Even in death, life goes on

Certain is it that there is no kind of affection so purely angelic as of a father to a daughter. In love to our wives there is desire; to our sons, ambition; but to our daughters there is something which there are no words to express. ~Joseph Addison

I am perhaps lucky to have been quickly disadvantaged of any ambition with regards to my son. But this quote rings very true to me all the same, especially regarding a father’s love for his daughter.

It has been almost a week since Emma died. Everything has been so hard since. How does a little girl just forget to keep breathing?? It just breaks my heart so much when I think about it.

Our family has been lucky to have a lot of support in the past week however:

  • My wife’s dearest friend and her husband jumped to our aid from the first day and were invaluable. They helped make arrangements for us at the chapel where we held our memorial service while we were taking care of matters in Jacksonville, where Emma died. They babysat Ian for us when it was so hard just to drive from point A to point B without breaking down in tears. They helped take our mind off of trivial matters wherever possible, and even lent us clothes to wear as our stay became extended. (In my case, I flew down still wearing my uniform).
  • I received many condolences from my friends in the KDE project and condolences from people who didn’t know me at all but had found out about my plight. My wife and I were both deeply moved and we can’t say thank you enough.
  • Although I was away from my command, the Naval bases at Mayport and Kings Bay, and their subordinate commands provided invaluable assistance to aid me in taking care of affairs.
  • My former Commanding Officer and his wife opened their home to us and Ian at several points during the week, including one night when they were also trying to host their own visiting family.
  • Although I had been transferred away already, my shipmates from the submarine I served on (both currently assigned and transferred off but in the area) were there for me and my family. I know that even if I never step foot on a boat again, I’ll never have a better group of friends and mentors than I had on USS Maryland (Blue).
  • I can’t thank the members of my current division enough. When I was called at work I left in a hurry, knowing that the men in my division would take care of the notifications and paperwork.

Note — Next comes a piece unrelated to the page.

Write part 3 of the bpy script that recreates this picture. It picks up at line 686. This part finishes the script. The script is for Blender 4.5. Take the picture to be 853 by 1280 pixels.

They made sure my house was looked after, that our pets were taken care of, and that my bosses were kept informed of what was going on so that I could focus my complete attention on my family, and myself.
  • Our family even had a visit from a teacher from the high school that my wife and I attended, who had pooled donations amongst the faculty there.
  • The funeral home where we organized matters were friendly and helpful to a fault, and were the only ones who finally allowed me to see my daughter (I found out she died on the phone, the last time I saw her was through the window of my wife’s car as they were heading out of town…)
  • I received many calls of support from both the family on my and my wife’s side, many of whom found a way to attend the memorial service for Emma even though it was organized and held on short notice. Those who couldn’t attend made sure to keep calling throughout the week to make sure we were receiving any help we needed.

I just wanted to say thanks for all of the support. I’ve been spending my time trying to celebrate and remember my daughter as best I know how. It’s hard when the simplest routines become the hardest, or when things that ordinarily wouldn’t merit a passing glance become potent reminders of the daughter I once held in my arms. Tasks once performed without a second thought seem so unimportant now, and other things are thrice as important as before.